2   Allied to this striving for cosiness appears to be the concept of Jante Law, which is apparently fundamental to understanding the dynamics of Scandinavian life.  This is a drive towards conformity and adherence to rigid social norms which discourages any kind of exceptionalism.  Reading about this made me understand why Scandinavian countries are so different from the USA, where exceptionalism is venerated.  

3    Scandinavian homogeneity is also reflected in a low Gini coefficient - a measure of the gap between rich and poor.  I am conflicted in my attitude to income inequality.  From a philosophical point of view, I don't think the size of the economic pie is fixed; i.e. there is no reason why more wealth at one end of the spectrum should create more poverty at the other end.  However, it is undeniable that quality of life - especially outside the home - is better in a low Gini country than in a high Gini country.

This is a thought-provoking book that will make you feel slightly jealous that you don't live in Denmark.

10 March 2014

Sushi and Beyond: What the Japanese Know About Cooking by Michael Booth [2010]

A travel book about a culinary journey through Japan.  Very light but better-written than most books ploughing the furrow of "Englishman takes a wry look at a foreign country and its occasionally hilarious ways".
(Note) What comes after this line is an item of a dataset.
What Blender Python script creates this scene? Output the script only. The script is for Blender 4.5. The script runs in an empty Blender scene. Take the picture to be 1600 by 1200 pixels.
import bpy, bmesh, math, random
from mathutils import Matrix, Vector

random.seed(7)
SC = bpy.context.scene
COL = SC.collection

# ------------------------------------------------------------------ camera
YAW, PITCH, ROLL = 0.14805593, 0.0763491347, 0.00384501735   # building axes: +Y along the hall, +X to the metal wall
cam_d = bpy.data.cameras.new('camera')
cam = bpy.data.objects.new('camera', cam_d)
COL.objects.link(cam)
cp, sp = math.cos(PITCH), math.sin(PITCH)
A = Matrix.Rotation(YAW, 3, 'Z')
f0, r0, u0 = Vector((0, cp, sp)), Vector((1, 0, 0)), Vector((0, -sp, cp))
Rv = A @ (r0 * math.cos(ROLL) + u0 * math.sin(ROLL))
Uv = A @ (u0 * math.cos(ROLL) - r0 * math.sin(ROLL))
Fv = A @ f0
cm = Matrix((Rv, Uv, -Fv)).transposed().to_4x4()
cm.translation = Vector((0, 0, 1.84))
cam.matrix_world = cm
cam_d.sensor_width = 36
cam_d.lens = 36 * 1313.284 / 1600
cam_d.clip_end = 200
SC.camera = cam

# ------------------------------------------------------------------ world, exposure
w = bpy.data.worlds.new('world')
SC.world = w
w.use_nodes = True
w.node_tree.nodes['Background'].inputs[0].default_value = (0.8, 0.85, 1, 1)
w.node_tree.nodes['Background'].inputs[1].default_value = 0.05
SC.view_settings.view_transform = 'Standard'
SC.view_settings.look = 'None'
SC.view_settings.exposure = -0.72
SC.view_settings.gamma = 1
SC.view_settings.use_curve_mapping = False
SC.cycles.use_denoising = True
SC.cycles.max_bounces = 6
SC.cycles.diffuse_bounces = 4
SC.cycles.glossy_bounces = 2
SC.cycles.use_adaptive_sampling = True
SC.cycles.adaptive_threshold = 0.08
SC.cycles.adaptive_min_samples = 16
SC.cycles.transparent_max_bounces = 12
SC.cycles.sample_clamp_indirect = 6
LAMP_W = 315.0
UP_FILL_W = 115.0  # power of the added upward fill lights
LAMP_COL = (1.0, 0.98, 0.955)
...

I picked this up because I am mildly obsessed with Japanese food.  It is exotic, but also clean and healthy - whenever I eat it I feel like a better version of myself.  Reading this book reminded me of the Japanese cookery classes I went on a couple of years ago, which completely changed my attitude to cooking and shopping for food.  The author describes the experience of being in Japan very well and reading it made me want to go to Japan and visit the Tsukiji Fish Market before it closes.  And to eat okonomiyaki again.

This book also made me think about reading as escapism and in particular travel books and recipe books.  I have a slightly ambivalent attitude to these sort of books - I love reading them but I am also aware that they tend towards feeding a dissatisfaction with the here and now.